PhD Spotlight: Tayte M. Adderley
Incorporating behavior into climate policy
Much of the climate analysis and policy field is focused on measuring and addressing bio-physical vulnerabilities. This approach prioritizes measurable, “hard” engineering solutions to protect assets, ignoring the socio-behavioral aspects that produce vulnerability among populations. Human activities largely drive anthropogenic climate change; behavior plays a major role in where we are today. Despite this, climate models and proposed interventions often fail to accurately represent behavioral responses.
This oversight is critical as humans actively interact with their environments and change them in the process. The results of these actions could fundamentally alter human society itself as well. Incorporating behavior into climate analysis and policy offers a valuable approach for exploring the feedback between human society and the environment. Further, behavioral responses to climatic events help us understand how people react to such events and how these shifts might scale from the micro to macro level.

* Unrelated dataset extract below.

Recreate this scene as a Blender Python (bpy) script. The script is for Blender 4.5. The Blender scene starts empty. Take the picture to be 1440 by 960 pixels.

Understanding behavior enables the development of effective policy interventions for vulnerable populations.
“Human activities largely drive anthropogenic climate change; behavior plays a major role in where we are today. Despite this, climate models and proposed interventions often fail to accurately represent behavioral responses.”
Collaborating with local communities
My research interests are primarily driven by working on the Common SENSES project where I learned of how community members conceptualized and experienced environmental hazards in their community. Working on this project, it became clear that behavior and experiential aspects were important to understanding environmental hazards but also developing solutions with community members.
Modeling social system interactions with climate change
Better incorporating the social into climate change research is complex. It would be a worthwhile field to explore and develop models that better capture social systems and their interactions with climate change. Further, pursuing research in this field will lead to more efficacious policies that work for the populations facing vulnerabilities. Ultimately, it would be fun to dive into the complexity of social systems and behavior and their implications for climate change.
I aspire to become a researcher, policy scientist, and focusing on making a tangible impact not only to academia but within the lives of vulnerable communities. I’d like to focus on largely proving and validating the need incorporating the social into climate analysis and policy.